TASK DIRECTIONS: Leave out the pictures, then reproduce the rest of the material exactly.

MATERIAL:
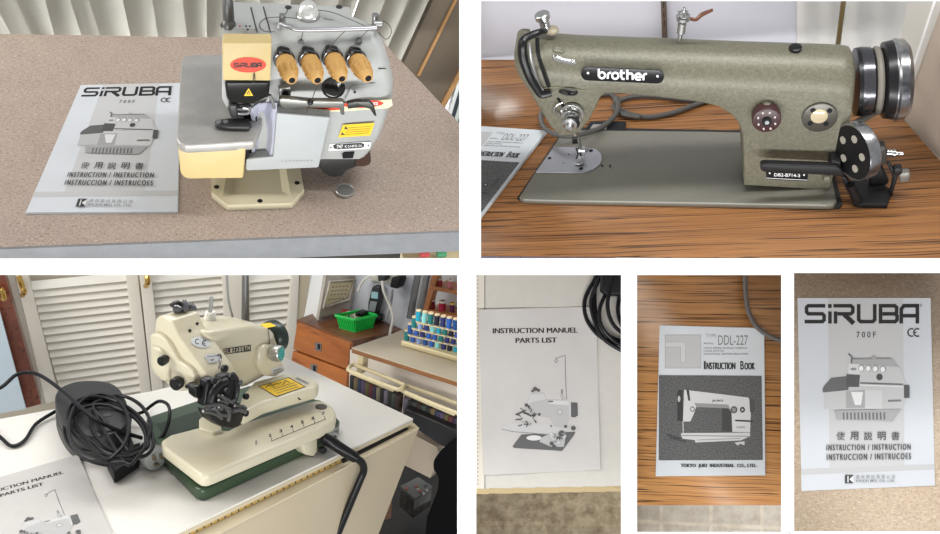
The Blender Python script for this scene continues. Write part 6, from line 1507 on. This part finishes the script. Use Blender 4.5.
# ---------------------------------------------------------------- each setting ends behind the wall's bars
BND = {id(P1): (None, 469, None, 266), id(P2): (471.5, None, None, 266.5), id(P3): (None, 466, 266.6, None), id(P3b): (None, 466, 266.6, None),
       id(P4): (467, 629, 266.6, None), id(P5): (629.5, 787, 266.6, None), id(P6): (787.5, None, 266, None)}
def root(o):
    while o.parent: o = o.parent
    return o
bpy.context.view_layer.update()
def panel_of(o):
    r = root(o).matrix_world.to_3x3()
    for P in (P1, P2, P3, P3b, P4, P5, P6):
        if (r.col[2] - P.R.col[2]).length + (r.col[0] - P.R.col[0]).length < 1e-4: return P
done = set(); camI = cam.matrix_world.inverted()
for o in list(sc.objects):
    if o.type != 'MESH' or o.name.startswith('wall_front'): continue
    P = panel_of(o)
    if P is None or o.data.name in done: continue
    bd = BND[id(P)]; mw = o.matrix_world; L = []
    q = [RC.transposed() @ (mw @ v.co - CAMP) for v in o.data.vertices]
    xs = [W / 2 - F * p.x / p.z for p in q if p.z < -.01]; ys = [H / 2 + F * p.y / p.z for p in q if p.z < -.01]
    if not xs: continue
    if bd[0] is not None and min(xs) < bd[0]: L.append(('x', bd[0], 1))
    if bd[1] is not None and max(xs) > bd[1]: L.append(('x', bd[1], -1))
    if bd[2] is not None and min(ys) < bd[2]: L.append(('y', bd[2], 1))
    if bd[3] is not None and max(ys) > bd[3]: L.append(('y', bd[3], -1))
    if not L: continue
    done.add(o.data.name)
    bm = bmesh.new(); bm.from_mesh(o.data); mi = mw.inverted(); ri = mi.to_3x3()
    for ax, val, kp in L:
        a, b = (ray(val, 0), ray(val, H)) if ax == 'x' else (ray(W, val), ray(0, val))
        inside = ray(val + 5 * kp, H / 2) if ax == 'x' else ray(W / 2, val + 5 * kp)
        n = a.cross(b)
        if n.dot(inside) < 0: n = -n
        r = bmesh.ops.bisect_plane(bm, geom=bm.verts[:] + bm.edges[:] + bm.faces[:], plane_co=mi @ CAMP, plane_no=(ri @ n).normalized(), clear_inner=True)
        ce = [g for g in r['geom_cut'] if isinstance(g, bmesh.types.BMEdge)]
        if ce and len(bm.faces) > 5:
            try: bmesh.ops.holes_fill(bm, edges=ce, sides=0)
            except Exception: pass
    if len(bm.verts): bm.to_mesh(o.data); bm.free()
    else:
        bm.free(); bpy.data.objects.remove(o)
# ---------------------------------------------------------------- light
wn = bpy.data.worlds.new('world'); sc.world = wn; wn.use_nodes = True
bg = wn.node_tree.nodes['Background']; bg.inputs['Color'].default_value = (.96, .98, 1.0, 1); bg.inputs['Strength'].default_value = .50
def area(P, name, loc, target, size, power, col=(1, 1, 1), sy=None):
    l = bpy.data.lights.new(name, 'AREA'); l.energy = power; l.size = size; l.color = col
    if sy: l.shape = 'RECTANGLE'; l.size_y = sy
    o = bpy.data.objects.new(name, l); COL.objects.link(o)
    a = P.M @ Vector(loc); b = P.M @ Vector(target); o.location = a
    o.rotation_euler = (b - a).to_track_quat('-Z', 'Y').to_euler(); o.visible_camera = True; return o
def sun(P, name, frm, strength, ang=3, col=(1, 1, 1)):
    l = bpy.data.lights.new(name, 'SUN'); l.energy = strength; l.angle = R(ang); l.color = col
    o = bpy.data.objects.new(name, l); COL.objects.link(o)
    d = P.M.to_3x3() @ Vector(frm); o.rotation_euler = d.to_track_quat('Z', 'Y').to_euler(); return o
# added strip lamps above and below that brighten the display wall
area(PB, 'wall_fill_top', (0, .85, .24), (0, 0, 0), 1.9, 27, sy=.12)
area(PB, 'wall_fill_bottom', (0, -.85, .24), (0, 0, 0), 1.9, 27, sy=.12)
area(P3b, 'side_window', (-1.5, .1, 1.0), (.1, 0, 0), 1.0, 24, (1, .97, .92))
sc.view_settings.view_transform = 'Standard'; sc.view_settings.look = 'None'; sc.view_settings.gamma = 1; sc.view_settings.exposure = 0
try: sc.view_settings.use_curve_mapping = False
except Exception: pass
sc.cycles.max_bounces = 6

SOLUTION FOR THIS PROBLEM:
The Blender Python script for this scene continues. Write part 6, from line 1507 on. This part finishes the script. Use Blender 4.5.
# ---------------------------------------------------------------- each setting ends behind the wall's bars
BND = {id(P1): (None, 469, None, 266), id(P2): (471.5, None, None, 266.5), id(P3): (None, 466, 266.6, None), id(P3b): (None, 466, 266.6, None),
       id(P4): (467, 629, 266.6, None), id(P5): (629.5, 787, 266.6, None), id(P6): (787.5, None, 266, None)}
def root(o):
    while o.parent: o = o.parent
    return o
bpy.context.view_layer.update()
def panel_of(o):
    r = root(o).matrix_world.to_3x3()
    for P in (P1, P2, P3, P3b, P4, P5, P6):
        if (r.col[2] - P.R.col[2]).length + (r.col[0] - P.R.col[0]).length < 1e-4: return P
done = set(); camI = cam.matrix_world.inverted()
for o in list(sc.objects):
    if o.type != 'MESH' or o.name.startswith('wall_front'): continue
    P = panel_of(o)
    if P is None or o.data.name in done: continue
    bd = BND[id(P)]; mw = o.matrix_world; L = []
    q = [RC.transposed() @ (mw @ v.co - CAMP) for v in o.data.vertices]
    xs = [W / 2 - F * p.x / p.z for p in q if p.z < -.01]; ys = [H / 2 + F * p.y / p.z for p in q if p.z < -.01]
    if not xs: continue
    if bd[0] is not None and min(xs) < bd[0]: L.append(('x', bd[0], 1))
    if bd[1] is not None and max(xs) > bd[1]: L.append(('x', bd[1], -1))
    if bd[2] is not None and min(ys) < bd[2]: L.append(('y', bd[2], 1))
    if bd[3] is not None and max(ys) > bd[3]: L.append(('y', bd[3], -1))
    if not L: continue
    done.add(o.data.name)
    bm = bmesh.new(); bm.from_mesh(o.data); mi = mw.inverted(); ri = mi.to_3x3()
    for ax, val, kp in L:
        a, b = (ray(val, 0), ray(val, H)) if ax == 'x' else (ray(W, val), ray(0, val))
        inside = ray(val + 5 * kp, H / 2) if ax == 'x' else ray(W / 2, val + 5 * kp)
        n = a.cross(b)
        if n.dot(inside) < 0: n = -n
        r = bmesh.ops.bisect_plane(bm, geom=bm.verts[:] + bm.edges[:] + bm.faces[:], plane_co=mi @ CAMP, plane_no=(ri @ n).normalized(), clear_inner=True)
        ce = [g for g in r['geom_cut'] if isinstance(g, bmesh.types.BMEdge)]
        if ce and len(bm.faces) > 5:
            try: bmesh.ops.holes_fill(bm, edges=ce, sides=0)
            except Exception: pass
    if len(bm.verts): bm.to_mesh(o.data); bm.free()
    else:
        bm.free(); bpy.data.objects.remove(o)
# ---------------------------------------------------------------- light
wn = bpy.data.worlds.new('world'); sc.world = wn; wn.use_nodes = True
bg = wn.node_tree.nodes['Background']; bg.inputs['Color'].default_value = (.96, .98, 1.0, 1); bg.inputs['Strength'].default_value = .50
def area(P, name, loc, target, size, power, col=(1, 1, 1), sy=None):
    l = bpy.data.lights.new(name, 'AREA'); l.energy = power; l.size = size; l.color = col
    if sy: l.shape = 'RECTANGLE'; l.size_y = sy
    o = bpy.data.objects.new(name, l); COL.objects.link(o)
    a = P.M @ Vector(loc); b = P.M @ Vector(target); o.location = a
    o.rotation_euler = (b - a).to_track_quat('-Z', 'Y').to_euler(); o.visible_camera = True; return o
def sun(P, name, frm, strength, ang=3, col=(1, 1, 1)):
    l = bpy.data.lights.new(name, 'SUN'); l.energy = strength; l.angle = R(ang); l.color = col
    o = bpy.data.objects.new(name, l); COL.objects.link(o)
    d = P.M.to_3x3() @ Vector(frm); o.rotation_euler = d.to_track_quat('Z', 'Y').to_euler(); return o
# added strip lamps above and below that brighten the display wall
area(PB, 'wall_fill_top', (0, .85, .24), (0, 0, 0), 1.9, 27, sy=.12)
area(PB, 'wall_fill_bottom', (0, -.85, .24), (0, 0, 0), 1.9, 27, sy=.12)
area(P3b, 'side_window', (-1.5, .1, 1.0), (.1, 0, 0), 1.0, 24, (1, .97, .92))
sc.view_settings.view_transform = 'Standard'; sc.view_settings.look = 'None'; sc.view_settings.gamma = 1; sc.view_settings.exposure = 0
try: sc.view_settings.use_curve_mapping = False
except Exception: pass
sc.cycles.max_bounces = 6